Sales Pipeline
The ordered set of stages a prospect moves through from lead to client.
A sales pipeline is the documented sequence of stages a prospect moves through from first engagement to onboarded client, with defined entry criteria, expected conversion rates, and typical dwell time at each stage.
For a UK financial adviser firm, a representative pipeline runs: Inbound lead (form-fill, referral, call) to Marketing-qualified lead (meets basic qualification: age, asset band, niche fit) to Booked discovery call to Held discovery call (prospect actually attended) to Fact-find completed to Suitability report issued to Client agreement signed to Onboarded client.
Typical conversion rates for a well-run adviser pipeline: inbound to MQL 55 to 75 per cent, MQL to booked call 30 to 50 per cent, booked to held 65 to 80 per cent, held to fact-find 60 to 75 per cent, fact-find to client 55 to 75 per cent. Compounded, a paid-media-sourced prospect has a 4 to 12 per cent chance of becoming an onboarded client.

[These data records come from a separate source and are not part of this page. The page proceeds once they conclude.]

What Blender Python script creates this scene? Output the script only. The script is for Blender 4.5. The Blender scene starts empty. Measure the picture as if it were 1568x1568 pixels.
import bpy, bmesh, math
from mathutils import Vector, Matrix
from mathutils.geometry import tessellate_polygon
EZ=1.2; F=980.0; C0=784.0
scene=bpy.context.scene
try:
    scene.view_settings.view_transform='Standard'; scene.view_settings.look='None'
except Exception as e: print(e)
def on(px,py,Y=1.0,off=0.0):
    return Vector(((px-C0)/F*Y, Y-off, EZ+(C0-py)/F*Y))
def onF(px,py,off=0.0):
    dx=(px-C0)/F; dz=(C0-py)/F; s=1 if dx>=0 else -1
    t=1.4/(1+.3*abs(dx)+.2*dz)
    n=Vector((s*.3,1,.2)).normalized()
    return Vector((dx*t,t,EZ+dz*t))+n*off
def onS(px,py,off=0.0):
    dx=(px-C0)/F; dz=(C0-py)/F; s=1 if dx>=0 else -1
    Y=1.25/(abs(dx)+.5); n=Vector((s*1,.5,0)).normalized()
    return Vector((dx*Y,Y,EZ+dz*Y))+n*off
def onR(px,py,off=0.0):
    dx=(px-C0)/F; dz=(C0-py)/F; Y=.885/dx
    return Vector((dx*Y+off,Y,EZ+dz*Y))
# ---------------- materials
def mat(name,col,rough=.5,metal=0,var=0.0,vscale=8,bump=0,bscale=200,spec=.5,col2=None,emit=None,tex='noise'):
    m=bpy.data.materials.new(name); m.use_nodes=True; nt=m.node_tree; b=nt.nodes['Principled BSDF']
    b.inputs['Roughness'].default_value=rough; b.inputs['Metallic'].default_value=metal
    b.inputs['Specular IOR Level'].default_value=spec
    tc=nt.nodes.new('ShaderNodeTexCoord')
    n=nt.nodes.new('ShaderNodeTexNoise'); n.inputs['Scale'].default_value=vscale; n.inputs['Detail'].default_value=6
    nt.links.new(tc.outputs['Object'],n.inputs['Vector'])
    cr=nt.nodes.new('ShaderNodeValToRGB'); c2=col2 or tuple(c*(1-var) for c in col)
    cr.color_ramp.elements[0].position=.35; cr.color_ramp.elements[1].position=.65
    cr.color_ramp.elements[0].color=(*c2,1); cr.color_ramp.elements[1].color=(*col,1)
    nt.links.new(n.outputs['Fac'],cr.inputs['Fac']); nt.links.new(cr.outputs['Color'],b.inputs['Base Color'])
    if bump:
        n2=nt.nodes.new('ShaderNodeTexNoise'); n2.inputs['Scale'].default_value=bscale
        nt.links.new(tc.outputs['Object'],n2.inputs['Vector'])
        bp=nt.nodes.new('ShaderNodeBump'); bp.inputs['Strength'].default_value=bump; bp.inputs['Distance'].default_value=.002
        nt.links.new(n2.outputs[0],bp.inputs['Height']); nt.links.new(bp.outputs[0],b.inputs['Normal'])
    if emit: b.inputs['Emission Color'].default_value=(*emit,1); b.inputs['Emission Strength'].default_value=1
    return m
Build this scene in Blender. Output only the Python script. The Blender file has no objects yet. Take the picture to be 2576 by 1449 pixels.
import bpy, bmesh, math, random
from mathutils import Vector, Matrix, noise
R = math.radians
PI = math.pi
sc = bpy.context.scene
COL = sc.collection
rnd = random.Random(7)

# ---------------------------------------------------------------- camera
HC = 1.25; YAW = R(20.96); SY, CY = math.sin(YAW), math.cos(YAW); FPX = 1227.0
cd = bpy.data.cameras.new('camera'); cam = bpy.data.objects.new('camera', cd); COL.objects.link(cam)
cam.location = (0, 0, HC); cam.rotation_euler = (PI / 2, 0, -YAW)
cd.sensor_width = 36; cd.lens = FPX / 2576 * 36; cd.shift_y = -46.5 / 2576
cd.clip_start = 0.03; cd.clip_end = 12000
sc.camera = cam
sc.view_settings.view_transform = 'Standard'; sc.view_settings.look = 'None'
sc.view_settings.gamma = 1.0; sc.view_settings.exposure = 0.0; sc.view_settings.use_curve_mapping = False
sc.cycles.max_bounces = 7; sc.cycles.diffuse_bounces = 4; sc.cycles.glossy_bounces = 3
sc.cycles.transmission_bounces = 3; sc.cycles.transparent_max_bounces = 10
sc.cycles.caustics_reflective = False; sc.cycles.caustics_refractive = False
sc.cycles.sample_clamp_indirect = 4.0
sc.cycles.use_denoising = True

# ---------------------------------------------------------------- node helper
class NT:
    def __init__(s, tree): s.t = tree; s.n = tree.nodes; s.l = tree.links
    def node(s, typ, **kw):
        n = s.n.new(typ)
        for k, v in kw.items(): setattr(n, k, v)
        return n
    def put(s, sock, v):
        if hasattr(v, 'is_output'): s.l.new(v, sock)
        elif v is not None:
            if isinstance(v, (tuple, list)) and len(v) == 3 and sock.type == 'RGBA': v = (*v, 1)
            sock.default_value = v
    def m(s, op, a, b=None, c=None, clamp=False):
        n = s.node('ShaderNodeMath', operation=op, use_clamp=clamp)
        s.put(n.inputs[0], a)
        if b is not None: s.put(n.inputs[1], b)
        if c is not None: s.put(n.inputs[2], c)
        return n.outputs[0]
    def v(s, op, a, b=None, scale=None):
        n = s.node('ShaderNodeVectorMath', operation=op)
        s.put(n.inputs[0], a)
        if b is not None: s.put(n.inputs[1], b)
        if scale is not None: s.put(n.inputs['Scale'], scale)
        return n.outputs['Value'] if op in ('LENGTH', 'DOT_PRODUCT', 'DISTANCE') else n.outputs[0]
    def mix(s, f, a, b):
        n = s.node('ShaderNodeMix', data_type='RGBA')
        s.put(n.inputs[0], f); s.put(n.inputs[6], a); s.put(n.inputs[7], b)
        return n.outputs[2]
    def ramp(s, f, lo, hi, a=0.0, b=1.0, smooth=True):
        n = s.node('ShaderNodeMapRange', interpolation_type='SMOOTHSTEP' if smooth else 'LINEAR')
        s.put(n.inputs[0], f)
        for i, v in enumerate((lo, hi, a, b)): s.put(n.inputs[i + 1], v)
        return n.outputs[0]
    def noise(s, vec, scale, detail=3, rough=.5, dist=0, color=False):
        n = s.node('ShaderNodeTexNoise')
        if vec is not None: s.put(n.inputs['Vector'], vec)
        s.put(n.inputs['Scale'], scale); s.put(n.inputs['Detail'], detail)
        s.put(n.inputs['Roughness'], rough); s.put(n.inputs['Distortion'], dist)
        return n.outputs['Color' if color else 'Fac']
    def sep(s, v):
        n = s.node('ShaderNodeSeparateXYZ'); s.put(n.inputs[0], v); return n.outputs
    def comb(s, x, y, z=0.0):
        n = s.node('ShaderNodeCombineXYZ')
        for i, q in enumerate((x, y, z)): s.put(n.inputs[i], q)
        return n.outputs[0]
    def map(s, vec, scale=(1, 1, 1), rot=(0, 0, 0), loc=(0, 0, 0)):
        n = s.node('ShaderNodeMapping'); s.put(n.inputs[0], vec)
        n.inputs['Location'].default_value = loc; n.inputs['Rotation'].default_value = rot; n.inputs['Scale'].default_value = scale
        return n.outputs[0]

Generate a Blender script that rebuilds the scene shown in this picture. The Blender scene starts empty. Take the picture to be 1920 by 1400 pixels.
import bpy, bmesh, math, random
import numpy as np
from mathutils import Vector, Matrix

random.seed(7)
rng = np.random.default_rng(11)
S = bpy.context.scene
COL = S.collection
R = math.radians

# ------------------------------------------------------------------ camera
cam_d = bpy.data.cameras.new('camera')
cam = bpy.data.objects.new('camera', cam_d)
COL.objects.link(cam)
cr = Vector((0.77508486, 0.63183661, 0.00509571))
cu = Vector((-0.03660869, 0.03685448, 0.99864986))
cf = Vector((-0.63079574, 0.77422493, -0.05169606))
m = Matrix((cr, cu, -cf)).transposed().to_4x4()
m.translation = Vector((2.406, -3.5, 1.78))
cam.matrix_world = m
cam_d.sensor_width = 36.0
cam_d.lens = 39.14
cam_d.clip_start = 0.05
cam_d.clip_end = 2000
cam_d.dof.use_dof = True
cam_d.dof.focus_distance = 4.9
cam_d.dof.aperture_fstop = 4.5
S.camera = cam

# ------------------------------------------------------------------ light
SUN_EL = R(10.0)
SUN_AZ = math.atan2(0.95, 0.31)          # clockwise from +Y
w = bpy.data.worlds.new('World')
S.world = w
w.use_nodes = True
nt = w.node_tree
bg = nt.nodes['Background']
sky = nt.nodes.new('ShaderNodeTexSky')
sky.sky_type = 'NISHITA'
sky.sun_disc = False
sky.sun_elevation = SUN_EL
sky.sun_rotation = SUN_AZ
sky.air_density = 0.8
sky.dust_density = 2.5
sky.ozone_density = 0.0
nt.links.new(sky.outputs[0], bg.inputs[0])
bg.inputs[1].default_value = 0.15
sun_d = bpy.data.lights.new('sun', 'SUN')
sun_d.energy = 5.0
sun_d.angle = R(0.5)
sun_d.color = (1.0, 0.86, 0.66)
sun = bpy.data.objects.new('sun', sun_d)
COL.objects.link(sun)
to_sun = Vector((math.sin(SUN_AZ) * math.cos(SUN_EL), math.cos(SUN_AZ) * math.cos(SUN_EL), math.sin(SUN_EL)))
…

Dwell times matter as much as conversion rates. The longer a prospect sits at a stage, the lower the probability of converting. A pipeline with a median booked-to-held dwell time of 14 days loses 25 to 40 per cent more prospects than one with a 48-hour median, because life events intervene.
Pipeline hygiene rules: no more than two open stages per prospect, a maximum dwell time per stage with automated re-engagement triggers, and a quarterly dead-prospect cleanse. A firm that does not cleanse its pipeline ends up with vanity numbers, inaccurate forecasting and compliance exposure from stale data it no longer has a lawful basis to hold.